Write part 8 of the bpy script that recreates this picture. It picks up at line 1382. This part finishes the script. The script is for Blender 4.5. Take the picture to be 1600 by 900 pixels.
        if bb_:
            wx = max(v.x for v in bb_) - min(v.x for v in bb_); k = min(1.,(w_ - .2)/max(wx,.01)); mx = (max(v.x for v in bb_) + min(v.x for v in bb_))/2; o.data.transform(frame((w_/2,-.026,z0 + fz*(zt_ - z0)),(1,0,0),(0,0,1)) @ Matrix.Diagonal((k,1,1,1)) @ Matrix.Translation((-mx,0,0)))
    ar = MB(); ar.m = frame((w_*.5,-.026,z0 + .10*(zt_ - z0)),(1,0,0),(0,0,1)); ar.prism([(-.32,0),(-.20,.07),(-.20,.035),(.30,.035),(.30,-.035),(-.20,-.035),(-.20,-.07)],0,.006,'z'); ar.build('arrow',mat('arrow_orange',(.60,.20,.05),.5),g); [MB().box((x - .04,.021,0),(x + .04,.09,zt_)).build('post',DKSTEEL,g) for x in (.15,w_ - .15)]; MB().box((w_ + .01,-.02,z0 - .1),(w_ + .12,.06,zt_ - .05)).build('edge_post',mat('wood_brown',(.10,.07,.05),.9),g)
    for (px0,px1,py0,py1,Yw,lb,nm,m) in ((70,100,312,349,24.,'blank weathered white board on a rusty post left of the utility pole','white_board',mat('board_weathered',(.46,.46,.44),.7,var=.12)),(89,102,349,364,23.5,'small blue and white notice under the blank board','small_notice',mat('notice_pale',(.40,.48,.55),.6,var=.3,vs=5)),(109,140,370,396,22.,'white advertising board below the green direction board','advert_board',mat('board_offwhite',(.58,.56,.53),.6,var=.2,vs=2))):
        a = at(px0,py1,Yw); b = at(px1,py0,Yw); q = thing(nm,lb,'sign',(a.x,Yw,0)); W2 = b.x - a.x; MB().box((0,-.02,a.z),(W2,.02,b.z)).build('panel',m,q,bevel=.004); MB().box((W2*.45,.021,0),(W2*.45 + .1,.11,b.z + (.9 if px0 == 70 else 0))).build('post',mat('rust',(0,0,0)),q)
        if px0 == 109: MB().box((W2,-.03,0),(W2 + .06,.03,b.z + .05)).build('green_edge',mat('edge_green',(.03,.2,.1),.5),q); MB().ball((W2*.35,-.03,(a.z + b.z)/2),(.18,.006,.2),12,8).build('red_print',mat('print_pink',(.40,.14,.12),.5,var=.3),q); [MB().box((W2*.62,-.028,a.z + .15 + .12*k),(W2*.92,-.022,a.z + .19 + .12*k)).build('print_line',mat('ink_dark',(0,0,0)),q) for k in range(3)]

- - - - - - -

Exercise directions —
Go through the listing and copy all of it exactly.

Result of this task —
Write part 8 of the bpy script that recreates this picture. It picks up at line 1382. This part finishes the script. The script is for Blender 4.5. Take the picture to be 1600 by 900 pixels.
        if bb_:
            wx = max(v.x for v in bb_) - min(v.x for v in bb_); k = min(1.,(w_ - .2)/max(wx,.01)); mx = (max(v.x for v in bb_) + min(v.x for v in bb_))/2; o.data.transform(frame((w_/2,-.026,z0 + fz*(zt_ - z0)),(1,0,0),(0,0,1)) @ Matrix.Diagonal((k,1,1,1)) @ Matrix.Translation((-mx,0,0)))
    ar = MB(); ar.m = frame((w_*.5,-.026,z0 + .10*(zt_ - z0)),(1,0,0),(0,0,1)); ar.prism([(-.32,0),(-.20,.07),(-.20,.035),(.30,.035),(.30,-.035),(-.20,-.035),(-.20,-.07)],0,.006,'z'); ar.build('arrow',mat('arrow_orange',(.60,.20,.05),.5),g); [MB().box((x - .04,.021,0),(x + .04,.09,zt_)).build('post',DKSTEEL,g) for x in (.15,w_ - .15)]; MB().box((w_ + .01,-.02,z0 - .1),(w_ + .12,.06,zt_ - .05)).build('edge_post',mat('wood_brown',(.10,.07,.05),.9),g)
    for (px0,px1,py0,py1,Yw,lb,nm,m) in ((70,100,312,349,24.,'blank weathered white board on a rusty post left of the utility pole','white_board',mat('board_weathered',(.46,.46,.44),.7,var=.12)),(89,102,349,364,23.5,'small blue and white notice under the blank board','small_notice',mat('notice_pale',(.40,.48,.55),.6,var=.3,vs=5)),(109,140,370,396,22.,'white advertising board below the green direction board','advert_board',mat('board_offwhite',(.58,.56,.53),.6,var=.2,vs=2))):
        a = at(px0,py1,Yw); b = at(px1,py0,Yw); q = thing(nm,lb,'sign',(a.x,Yw,0)); W2 = b.x - a.x; MB().box((0,-.02,a.z),(W2,.02,b.z)).build('panel',m,q,bevel=.004); MB().box((W2*.45,.021,0),(W2*.45 + .1,.11,b.z + (.9 if px0 == 70 else 0))).build('post',mat('rust',(0,0,0)),q)
        if px0 == 109: MB().box((W2,-.03,0),(W2 + .06,.03,b.z + .05)).build('green_edge',mat('edge_green',(.03,.2,.1),.5),q); MB().ball((W2*.35,-.03,(a.z + b.z)/2),(.18,.006,.2),12,8).build('red_print',mat('print_pink',(.40,.14,.12),.5,var=.3),q); [MB().box((W2*.62,-.028,a.z + .15 + .12*k),(W2*.92,-.022,a.z + .19 + .12*k)).build('print_line',mat('ink_dark',(0,0,0)),q) for k in range(3)]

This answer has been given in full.